Welche Chancen bietet die zunehmende Digitalisierung für die Ostschweizer MEM-Industrie?

Generell lässt sich sagen, dass die Ostschweizer MEM-Industrie technologisch in der Weltspitze ist. Die Digitalisierung ist ein entscheidender Faktor, um diesen Platz zu festigen und die Wettbewerbsfähigkeit zu erhalten. Die MEM-Industrie in der Ostschweiz lebt von Innovation und Effizienz. Die Digitalisierung wird zu einem Erfolgsfaktor.

Welche Risiken sind damit verbunden?

Um die Herausforderungen der Digitalisierung meistern zu können, braucht es entsprechend ausgebildete Fachkräfte. Gelingt es den Unternehmen nicht, ihre Fachkräfte selbst auszubilden, müssen sie dieses Know-how extern holen. Für die Unternehmen ist das ein Risiko, weil das Fachwissen dann nicht mehr direkt im Unternehmen vorhanden ist und sie dadurch im Extremfall austauschbar werden.

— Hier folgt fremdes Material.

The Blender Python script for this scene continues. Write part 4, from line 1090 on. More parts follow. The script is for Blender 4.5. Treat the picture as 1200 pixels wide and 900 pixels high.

Wie verändern sich die Anforderungen an die Arbeitnehmenden?

Allgemein ist zu beobachten, dass rein ausführende Arbeiten zunehmend verschwinden, weil sie von Maschinen übernommen oder in Länder mit tieferen Produktionskosten ausgelagert werden. Zudem zeigt sich, dass in der MEM-Industrie die ausführende Arbeit und die Organisation der Arbeit immer weiter verschmelzen. Die Mitarbeitenden planen die Abläufe und die Durchführung selbstständig und werden dabei von Softwaresystemen unterstützt. Diese Entwicklungen sind aber nicht neu und haben zu einer stetigen Anpassung der Anforderungen und Qualifikationen geführt. Weiterbildungen und lebenslanges Lernen werden in Zukunft aber sicher noch wichtiger werden. Die Zeiten, als man in einem Betrieb die Lehre machte und dann im gleichen Beruf auch dort pensioniert wurde, sind vorbei.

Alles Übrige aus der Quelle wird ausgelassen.